The two men met several more times, including once in Baltimore in July 1993, when Mr. Lipka allegedly promised to deliver NSA documents he had buried for safekeeping. The FBI man paid him a total of $10,000 in response to Mr. Lipka's complaints that the KGB had shorted his pay for documents delivered in the 1960s and '70s.

Yet even at their last meeting, on Dec. 8, 1993, Mr. Lipka remained disturbed by the failure seven months earlier of "Nikitin" to recognize the name of the Russian defense minister. The FBI man apologized, claiming he had mistakenly believed the three scribbled names were Mr. Lipka's Russian contacts from the 1960s.

Though the affidavit suggests that Mr. Lipka was videotaped acknowledging that he had knowingly sold NSA documents to the KGB, the investigation continued for two more years without an arrest. Officials declined Friday to explain the apparent delay, preferring to emphasize the positive.
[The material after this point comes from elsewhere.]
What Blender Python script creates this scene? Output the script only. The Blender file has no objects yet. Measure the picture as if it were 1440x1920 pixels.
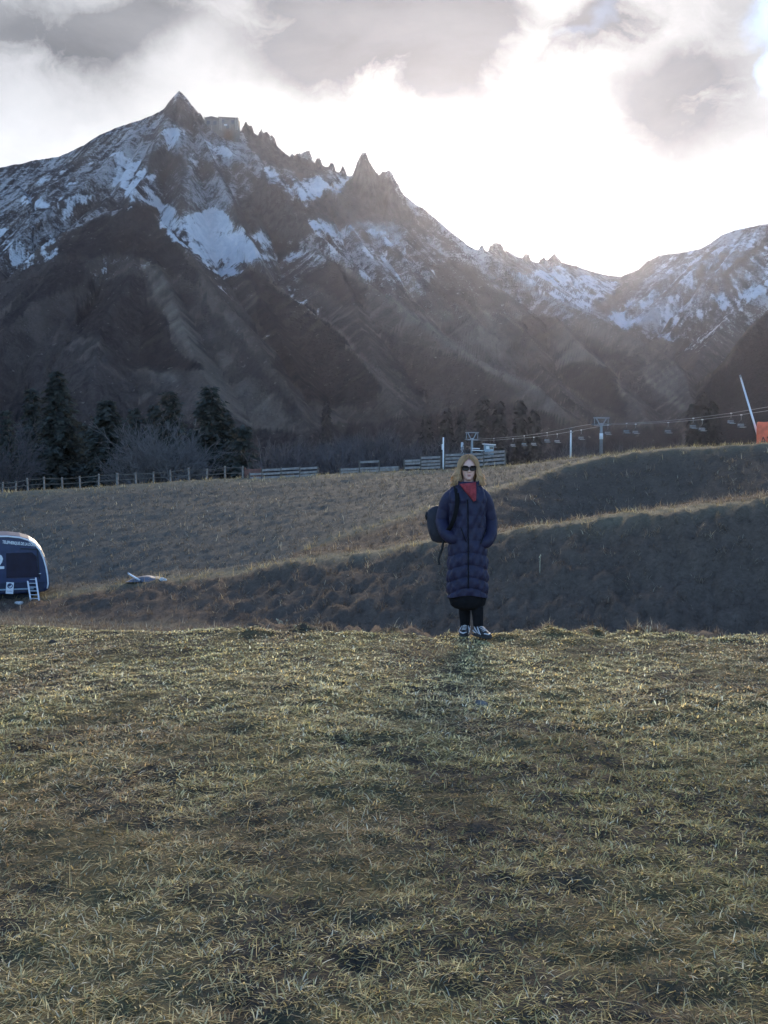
import bpy, bmesh, math
import numpy as np
from mathutils import Vector, Matrix

R = math.radians
scene = bpy.context.scene
COL = scene.collection
rng = np.random.default_rng(11)

# ------------------------------------------------------------------ camera, sky, sun, exposure
EYE = 1.6
FPX = 2000.0                       # focal length in pixels of the 1440 x 1920 photograph
PITCH = math.atan(95 / FPX)        # the camera looks slightly down
cam_data = bpy.data.cameras.new('camera')
cam_data.sensor_fit = 'VERTICAL'
cam_data.sensor_height = 24.0
cam_data.lens = 24.0 * FPX / 1920.0
cam_data.clip_start = 0.1
cam_data.clip_end = 12000.0
cam = bpy.data.objects.new('camera', cam_data)
cam.location = (0, 0, EYE)
cam.rotation_euler = (math.pi / 2 - PITCH, 0, 0)
COL.objects.link(cam)
scene.camera = cam

SUN_EL = R(13.0)
SUN_AZ = R(4.6)                    # to the right of the view axis (+Y)
sun_dir = Vector((math.sin(SUN_AZ) * math.cos(SUN_EL), math.cos(SUN_AZ) * math.cos(SUN_EL), math.sin(SUN_EL)))

scene.view_settings.view_transform = 'Standard'
scene.view_settings.look = 'None'
scene.view_settings.gamma = 1.0
scene.view_settings.use_curve_mapping = False
scene.view_settings.exposure = 1.75
scene.cycles.max_bounces = 8
scene.cycles.volume_bounces = 1
scene.cycles.transparent_max_bounces = 12

sun_data = bpy.data.lights.new('sun', 'SUN')
sun_data.energy = 3.4
sun_data.angle = R(18.0)
sun_data.color = (1.0, 0.84, 0.63)
sun = bpy.data.objects.new('sun', sun_data)
sun.rotation_euler = (-sun_dir).to_track_quat('-Z', 'Y').to_euler()
COL.objects.link(sun)


def ray(px, py):
    dx = (px - 720.0) / FPX
    dy = (960.0 - py) / FPX
    cp, sp = math.cos(PITCH), math.sin(PITCH)
    return np.array([dx, cp + dy * sp, -sp + dy * cp])


def P(px, py, y):
    """world point that the photograph shows at (px, py), standing y metres away"""
    d = ray(px, py)
    return np.array([0, 0, EYE]) + d * (y / d[1])


def proj(x, y, z):
    cp, sp = math.cos(PITCH), math.sin(PITCH)
    zz = z - EYE
    f = y * cp - zz * sp
    u = y * sp + zz * cp
    f = np.maximum(f, 0.05)
    return 720 + FPX * x / f, 960 - FPX * u / f


# ---- node helper
class NT:
    def __init__(self, tree):
        self.t = tree
        self.n = tree.nodes
        self.l = tree.links

    def add(self, kind, **kw):
        nd = self.n.new(kind)
        for k, v in kw.items():
            setattr(nd, k, v)
        return nd

    def put(self, sock, v):
        if v is None:
            return
        if isinstance(v, bpy.types.NodeSocket):
            self.l.new(v, sock)
        else:
            if sock.type == 'RGBA' and len(v) == 3:
                v = (*v, 1)
            sock.default_value = v

    def math(self, op, a, b=None, c=None, clamp=False):
        nd = self.add('ShaderNodeMath', operation=op, use_clamp=clamp)
        self.put(nd.inputs[0], a)
        self.put(nd.inputs[1], b)
        self.put(nd.inputs[2], c)
        return nd.outputs[0]

    def vmath(self, op, a, b=None, s=None):
        nd = self.add('ShaderNodeVectorMath', operation=op)
        self.put(nd.inputs[0], a)
        self.put(nd.inputs[1], b)
        if s is not None:
            self.put(nd.inputs['Scale'], s)
        return nd.outputs['Value'] if op in ('LENGTH', 'DOT_PRODUCT', 'DISTANCE') else nd.outputs['Vector']

    def mix(self, f, a, b, mode='MIX'):
        nd = self.add('ShaderNodeMix', data_type='RGBA', blend_type=mode)
        self.put(nd.inputs[0], f)
        self.put(nd.inputs[6], a)
        self.put(nd.inputs[7], b)
        return nd.outputs[2]

    def noise(self, vec, scale, detail=4.0, rough=0.55, dist=0.0):
        nd = self.add('ShaderNodeTexNoise')
        self.put(nd.inputs['Vector'], vec)
        nd.inputs['Scale'].default_value = scale
        nd.inputs['Detail'].default_value = detail
        nd.inputs['Roughness'].default_value = rough
        nd.inputs['Distortion'].default_value = dist
        return nd.outputs['Fac']

    def ramp(self, v, a, b, lo=0.0, hi=1.0):
        nd = self.add('ShaderNodeMapRange', interpolation_type='SMOOTHSTEP')
        self.put(nd.inputs[0], v)
        nd.inputs[1].default_value = a
        nd.inputs[2].default_value = b
        nd.inputs[3].default_value = lo
        nd.inputs[4].default_value = hi
        return nd.outputs[0]


# ---- the sky: blue Nishita sky behind broken cloud, brightest round the hidden sun
SKY_STRENGTH = 0.15
world = bpy.data.worlds.new('World')
scene.world = world
world.use_nodes = True
w = NT(world.node_tree)
w.n.clear()
sky = w.add('ShaderNodeTexSky', sky_type='NISHITA', sun_disc=False)
sky.sun_elevation = SUN_EL
sky.sun_rotation = SUN_AZ
sky.altitude = 1300
sky.air_density = 1.0
sky.dust_density = 0.3
sky.ozone_density = 3.2
tc = w.add('ShaderNodeTexCoord')
dirv = w.vmath('NORMALIZE', tc.outputs['Generated'])
sep = w.add('ShaderNodeSeparateXYZ')
w.l.new(dirv, sep.inputs[0])
X, Y, Z = sep.outputs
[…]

"This is not an embarrassment but a success story," U.S. Attorney Michael Stiles said at a Philadelphia news conference.

CIA officials came under intense fire for their failure aggressively to pursue suspicions that Soviet spy Aldrich Ames might be working for the KGB. But as a working CIA agent, Mr. Ames continued to betray U.S. secrets for years after he was first investigated. Mr. Lipka, by contrast, had access to secrets only during his work at NSA from 1964 to 1967.
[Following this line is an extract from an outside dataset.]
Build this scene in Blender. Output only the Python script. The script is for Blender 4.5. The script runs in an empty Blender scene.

There is no statute of limitations on espionage, and Americans occasionally have been prosecuted for spying many years after their crimes. For example, Joseph G. Helmich Jr., an Army warrant officer who sold details of NSA's code machines to the KGB from 1963 to 1966, sentenced to life in prison only in 1981.

An ironic moment in the affidavit comes when the FBI agent, seeking to "encourage further discussion," hints that American authorities may have reasons to investigate Mr. Lipka.

"Mr. Lipka quickly replied that 'the statute of limitations has run out,' " the affidavit recounts. "Nikitin" correctly responds that "in American law the statute of limitations on espionage never runs out."

Maybe the law has changed, Mr. Lipka ponders aloud, adding that in any case, he "would never admit to anything."